Michael Porter developed the Five Forces Model in 1980. Michael Porter’s Five Forces is a powerful competitive analysis tool to determine the principal competitive influence in a market. It is a broadly used model in business that refers to the five important factors that drive a firm’s competitive position within an industry. By thinking through how each force affects you, and by identifying the strength and direction of each force, you can quickly assess the strength of the position and your ability to make a sustained profit in the industry. Thus Five Forces analysis helps you stay competitive by:

  • Knowing the strength of these five forces, you can develop strategies that help their businesses be more competitive and profitable.
  • Looking at opportunities, you can to strengthen their organization’s position compared to the other players for reducing the competitive pressure as well as generate competitive advantage.

Step-by-Step Five Forces Analysis

Porter’s Five Forces Analysis is an important tool in the project planning stage. Porter’s Five Forces Analysis makes a strong assumption that there are only five important forces that could determine the competitive power in a business situation. Using the following three steps:

1. Identify the different factors that bring about the competitive pressures for each of the five forces:

  • Who are the suppliers?
  • Who are the customers?
  • What are the substitute products?
  • Is it difficult to enter this industry?
  • Who are the major competitors in this industry?
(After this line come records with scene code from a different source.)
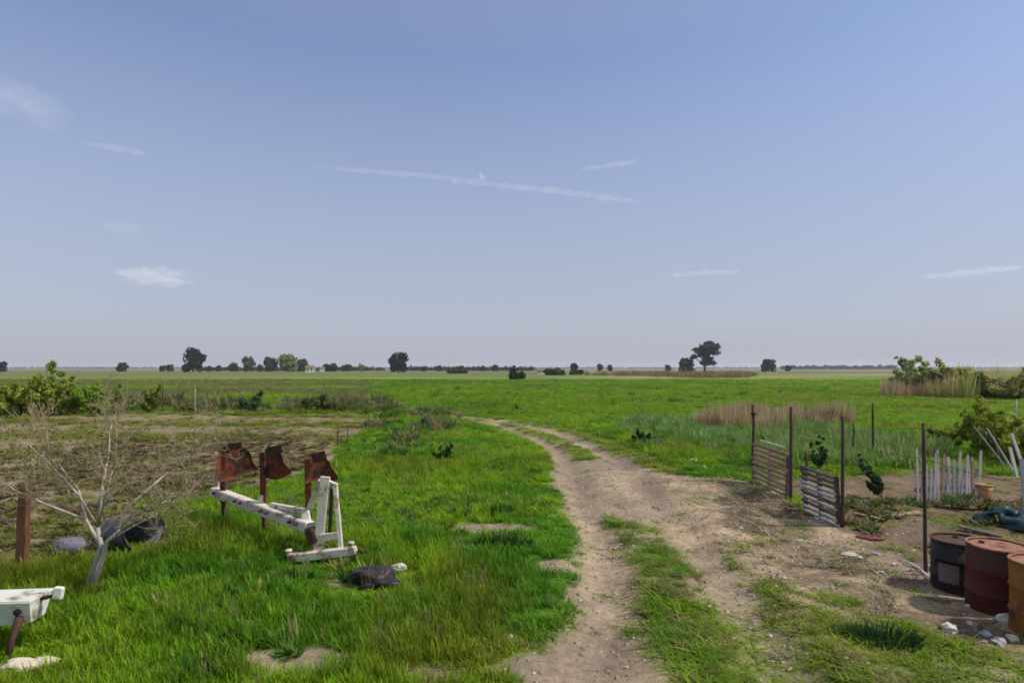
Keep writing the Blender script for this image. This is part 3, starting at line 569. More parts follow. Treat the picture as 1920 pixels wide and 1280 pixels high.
# ------------------------------------------------------------------ trees and bushes
def far_tree(name, px, top, width, Y, col, label, kind='round', n=900, cat='tree', depth=0.9, trunk_h=0.18):
    r = np.random.default_rng(int(px * 7 + Y)); x = (px - 960) / FOC * Y
    H = CAM_H - (top - HOR) / FOC * Y; W = width / FOC * Y
    root = empty(name, (x, Y, 0), 0, label, cat)
    z0 = H * trunk_h; lumps = []
    if kind == 'round':
        lumps.append((0, 0, z0 + (H - z0) * 0.48, W * 0.36, W * 0.36, (H - z0) * 0.42))
        for i in range(4):
            a = r.random() * 6.283; lumps.append((W * 0.26 * math.cos(a), W * 0.26 * math.sin(a), H * 0.16, W * r.uniform(0.14, 0.2), W * 0.16, H * 0.15))
        for i in range(11):
            a = r.random() * 6.283; e = r.uniform(-0.8, 1.0); q = W * 0.30 * math.sqrt(max(0.05, 1 - e * e * 0.8))
            lumps.append((q * math.cos(a), q * math.sin(a) * depth, z0 + (H - z0) * (0.48 + 0.34 * e), W * r.uniform(0.14, 0.22), W * r.uniform(0.14, 0.22), (H - z0) * r.uniform(0.12, 0.2)))
    elif kind == 'bush':
        for i in range(9):
            a = r.random() * 6.283; q = W * 0.34 * math.sqrt(r.random())
            hh = H * r.uniform(0.5, 1.0) * (1 - 0.5 * (q / (W * 0.5)) ** 2)
            lumps.append((q * math.cos(a), q * math.sin(a) * depth, hh * 0.5, W * r.uniform(0.13, 0.22), W * r.uniform(0.13, 0.22), hh * 0.5))
    elif kind == 'umbrella':
        for (ux, uz, rx, rz_) in ((0.05, 0.80, 0.30, 0.13), (0.22, 0.84, 0.24, 0.13), (-0.18, 0.72, 0.22, 0.10), (0.30, 0.66, 0.20, 0.09), (0.02, 0.60, 0.22, 0.10), (-0.34, 0.50, 0.13, 0.07), (0.12, 0.94, 0.18, 0.06), (0.12, 0.44, 0.20, 0.10), (0.0, 0.30, 0.18, 0.09), (0.20, 0.30, 0.14, 0.08)):
            lumps.append((ux * W, r.uniform(-0.15, 0.15) * W, uz * H, rx * W * 0.8, rx * W * 0.8, rz_ * H))
    mbt = MB(); tr_ = max(0.05, W * 0.035)
    mbt.tube([(0, 0, -0.2), (W * 0.02, 0, H * 0.3), (-W * 0.01, 0, H * 0.6)], [tr_, tr_ * 0.8, tr_ * 0.4], 7)
    for i in range(5):
        l = lumps[r.integers(0, len(lumps))]; mbt.tube([(0, 0, H * 0.22), (l[0] * 0.5, l[1] * 0.5, (H * 0.25 + l[2]) * 0.5), l[:3]], [tr_ * 0.55, tr_ * 0.4, tr_ * 0.15], 5)
    mbt.build('trunk', 'bark', root)
    V, cl = leaf_cloud(r, lumps, n, max(W, H) * (0.095 if kind != 'umbrella' else 0.075) * (900 / n) ** 0.4, col, 0.35)
    V[:, 2] = np.maximum(V[:, 2], 0.02)
    quads_mesh('crown', V, cl, 'leaf', root)
    return root

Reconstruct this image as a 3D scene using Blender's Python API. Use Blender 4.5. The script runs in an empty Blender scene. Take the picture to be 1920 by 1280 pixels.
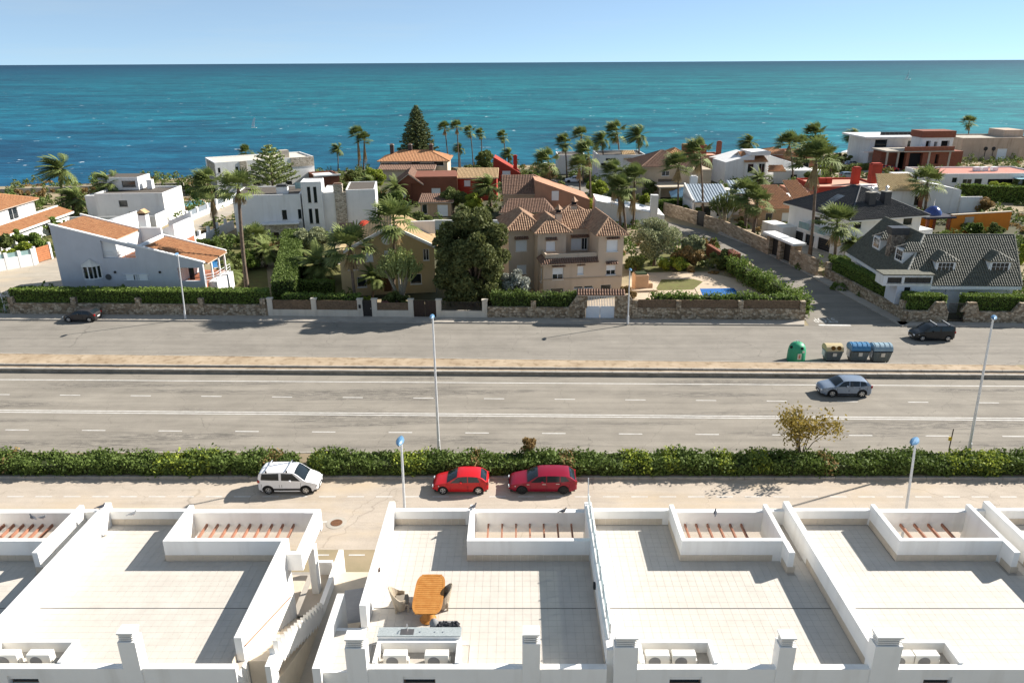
import bpy, math, random
import numpy as np
from mathutils import Matrix, Vector
random.seed(7); RNG = np.random.default_rng(7)
SC = bpy.context.scene; COL = SC.collection
# ---------------------------------------------------------------- camera
FPX, CX, CY, CAMH = 1400.0, 960.0, 640.0, 26.0
PITCH = math.atan(523/FPX); ROLL = math.radians(0.3); YAW = math.atan(12/1494.0)
def _rz(v, a):
    c, s = math.cos(a), math.sin(a)
    return np.array([c*v[0]-s*v[1], s*v[0]+c*v[1], v[2]])
FWD = _rz((0, math.cos(PITCH), -math.sin(PITCH)), YAW)
_u = _rz((0, math.sin(PITCH), math.cos(PITCH)), YAW); _r = _rz((1, 0, 0), YAW)
RT = math.cos(ROLL)*_r - math.sin(ROLL)*_u; UP = math.sin(ROLL)*_r + math.cos(ROLL)*_u
cd = bpy.data.cameras.new('camera'); cam = bpy.data.objects.new('camera', cd); COL.objects.link(cam)
cam.matrix_world = Matrix(((RT[0], UP[0], -FWD[0], 0), (RT[1], UP[1], -FWD[1], 0), (RT[2], UP[2], -FWD[2], CAMH), (0, 0, 0, 1)))
cd.sensor_width = 36; cd.lens = FPX/1920*36; cd.clip_start = 0.5; cd.clip_end = 120000
SC.camera = cam
# ---------------------------------------------------------------- light
SUN_EL, SUN_AZ = math.radians(32), math.radians(24)      # azimuth measured from +X towards +Y
SDIR = Vector((math.cos(SUN_EL)*math.cos(SUN_AZ), math.cos(SUN_EL)*math.sin(SUN_AZ), math.sin(SUN_EL)))
w = bpy.data.worlds.new('World'); SC.world = w; w.use_nodes = True
nt = w.node_tree; bg = nt.nodes['Background']
sky = nt.nodes.new('ShaderNodeTexSky'); sky.sky_type = 'NISHITA'; sky.sun_disc = False
sky.sun_elevation = SUN_EL; sky.sun_rotation = math.pi/2-SUN_AZ; sky.air_density = 0.7; sky.dust_density = 0.0; sky.ozone_density = 3.4; sky.altitude = 800
tc = nt.nodes.new('ShaderNodeTexCoord'); lift = nt.nodes.new('ShaderNodeVectorMath'); lift.operation = 'ADD'; lift.inputs[1].default_value = (0, 0, .075)      # hazy belt of the horizon left below the sea line
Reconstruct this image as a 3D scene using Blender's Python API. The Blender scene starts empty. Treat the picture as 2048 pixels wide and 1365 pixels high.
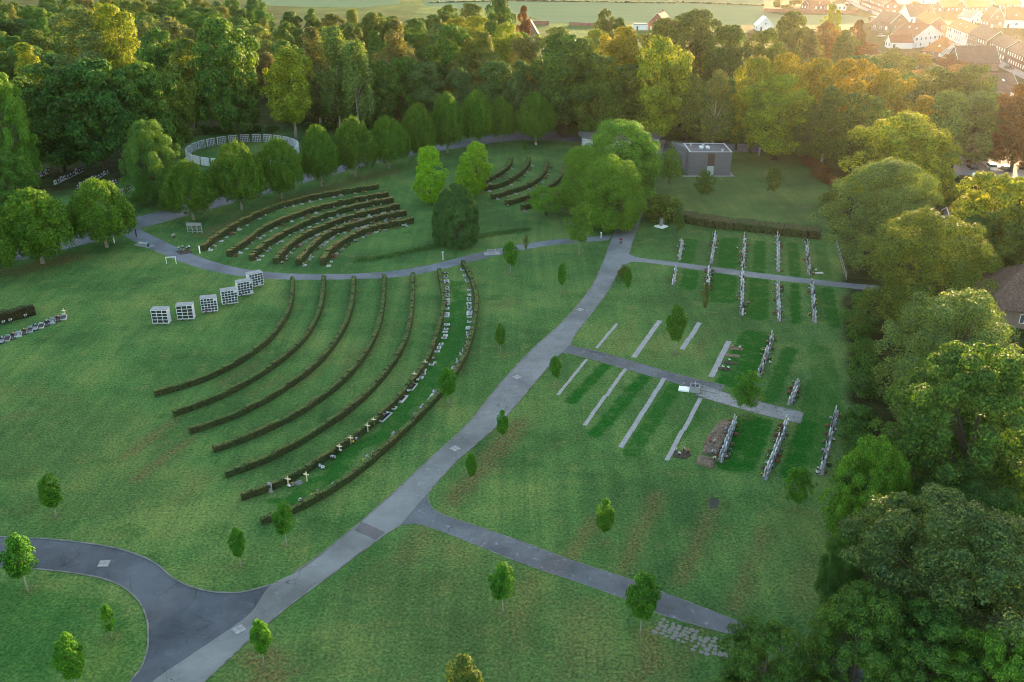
import bpy, bmesh, math, random
import numpy as np
from mathutils import Vector, Matrix

# ------------------------------------------------------------------ camera, sky, sun, exposure
SC = bpy.context.scene
F, YH, H, CX, CY = 1850.0, -170.0, 58.0, 1024.0, 682.5      # focal length in photo pixels, horizon row, camera height (m)
TH = math.atan((CY - YH) / F); C_, S_ = math.cos(TH), math.sin(TH)
cam_d = bpy.data.cameras.new("camera"); cam = bpy.data.objects.new("camera", cam_d)
SC.collection.objects.link(cam); SC.camera = cam
cam.location = (0, 0, H); cam.rotation_euler = (math.pi / 2 - TH, 0, 0)
cam_d.sensor_width = 36.0; cam_d.lens = 36.0 * F / 2048.0; cam_d.clip_start = 0.5; cam_d.clip_end = 9000

SUN_EL, SUN_AZ = math.radians(5.4), math.radians(27.0)       # azimuth clockwise from +Y
W = bpy.data.worlds.new("World"); SC.world = W; W.use_nodes = True
wn = W.node_tree.nodes; wl = W.node_tree.links
sky = wn.new("ShaderNodeTexSky"); sky.sky_type = 'NISHITA'; sky.sun_disc = False
sky.sun_elevation = SUN_EL; sky.sun_rotation = SUN_AZ; sky.altitude = 60; sky.air_density = 1.0; sky.dust_density = 1.2; sky.ozone_density = 1.0
wl.new(sky.outputs[0], wn["Background"].inputs[0]); wn["Background"].inputs[1].default_value = 0.15
sun_d = bpy.data.lights.new("sun", 'SUN'); sun = bpy.data.objects.new("sun", sun_d); SC.collection.objects.link(sun)
sun_d.energy = 4.2; sun_d.angle = math.radians(0.5); sun_d.color = (1.0, 0.67, 0.35)
SUN_DIR = Vector((math.sin(SUN_AZ) * math.cos(SUN_EL), math.cos(SUN_AZ) * math.cos(SUN_EL), math.sin(SUN_EL)))
sun.rotation_euler = SUN_DIR.to_track_quat('Z', 'Y').to_euler(); sun.location = (0, 0, 300)
SC.view_settings.view_transform = 'Standard'; SC.view_settings.look = 'None'
SC.view_settings.exposure = 2.9; SC.view_settings.gamma = 1.0
SC.cycles.max_bounces = 6; SC.cycles.diffuse_bounces = 3; SC.cycles.transmission_bounces = 3; SC.cycles.volume_bounces = 0
SC.cycles.use_denoising = True; SC.cycles.filter_width = 0.9

# ------------------------------------------------------------------ helpers
COL = SC.collection
R = math.radians
def G(px, py, z=0.0):
    """photo pixel -> point of the ground (height z)"""
    u = (px - CX) / F; v = (py - CY) / F
    t = (H - z) / (S_ + v * C_)
    return Vector((u * t, (C_ - v * S_) * t, z))
def scale_at(p): return F / (p.y * C_ + (H - p.z) * S_)      # photo pixels per metre at a point
def height_for(y, top):
    k = (top - CY) / F
    return H - y * (S_ + k * C_) / (C_ - k * S_)
ORD = "first second third fourth fifth sixth seventh eighth ninth tenth eleventh twelfth thirteenth fourteenth fifteenth sixteenth seventeenth eighteenth nineteenth twentieth".split()
ORD += ["twenty-" + o for o in ORD[:9]] + ["thirtieth"] + ["thirty-" + o for o in ORD[:9]] + ["fortieth"] + ["forty-" + o for o in ORD[:9]]
def tag(o, label=None, cat=None, group=None, kind=None):
    if label: o["label"] = label
    if cat: o["category"] = cat
    if group: o["group"] = group
    if kind or label: o["kind"] = kind or "thing"
    return o
def empty(name, loc, rz=0.0, sc=(1, 1, 1)):
    o = bpy.data.objects.new(name, None); COL.objects.link(o)
    o.location = loc; o.rotation_euler = (0, 0, rz); o.scale = sc; o.empty_display_size = 0.3
    return o
def ob(name, me, parent=None, color=None):
    o = bpy.data.objects.new(name, me); COL.objects.link(o)
    if parent: o.parent = parent
    if color: o.color = (*color, 1)
    return o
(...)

2. Based on the factors identified, determine if the pressures are:

  • Strong
  • Moderate
  • Weak

3. Determine whether the strength of the five forces is favorable to earning attractive profits in the industry. Using the Five Forces model can help answer the following questions:

  • Is the state of competition in the industry stronger than “normal”?
  • Can companies in this industry expect to earn decent profits in light of the competitive forces?
  • Are the competitive forces sufficiently powerful enough to undermine industry profitability?

Components of Porter’s Five Forces

The Porter’s five forces analysis include the following components:

The bargaining power of suppliers : it represents the extent to which the suppliers can influence the prices. When there are a lot of suppliers, buyers can easily switch to competition because no supplier can, actually, influence the prices and exercise control in the industry. On the contrary, when the number of suppliers is relatively small, they can push the prices up and be powerful. Thus, supplier bargaining power is high when:

  • The market is conquered by a few big suppliers.
  • There are no alternative products available.
  • The supplier customer base is fragmented, making their bargaining power low.
  • High switching costs from one to another supplier.

Possibility of supplier integration forward, to obtain higher profits and margins. The bargaining power of Customers : The bargaining power of customers looks at customers’ ability to affect the pricing and quality of products and services. When the number of consumers of a particular product or service is low, they have much more power to affect pricing and quality. The same holds true when a large proportion of buyers can easily switch to a different product or service. When consumers buy products in low quantities, the bargaining power is low. Factors affecting this force are buyer concentration, the degree of dependency on the product, overall bargaining leverage, readily available purchasing information, substitute products, price sensitivity, and total volume of trade. Thus, customer bargaining power is high when:

  • Customers procure large volumes.
  • The supplying industry consists of several small operators.
  • The supplying industry is controlled with high fixed costs.
  • The product has substitutes.
  • Switching products is easy and simple.
  • Switching products does not incur high costs.
  • Customers are price responsive. Customers could manufacture the product themselves.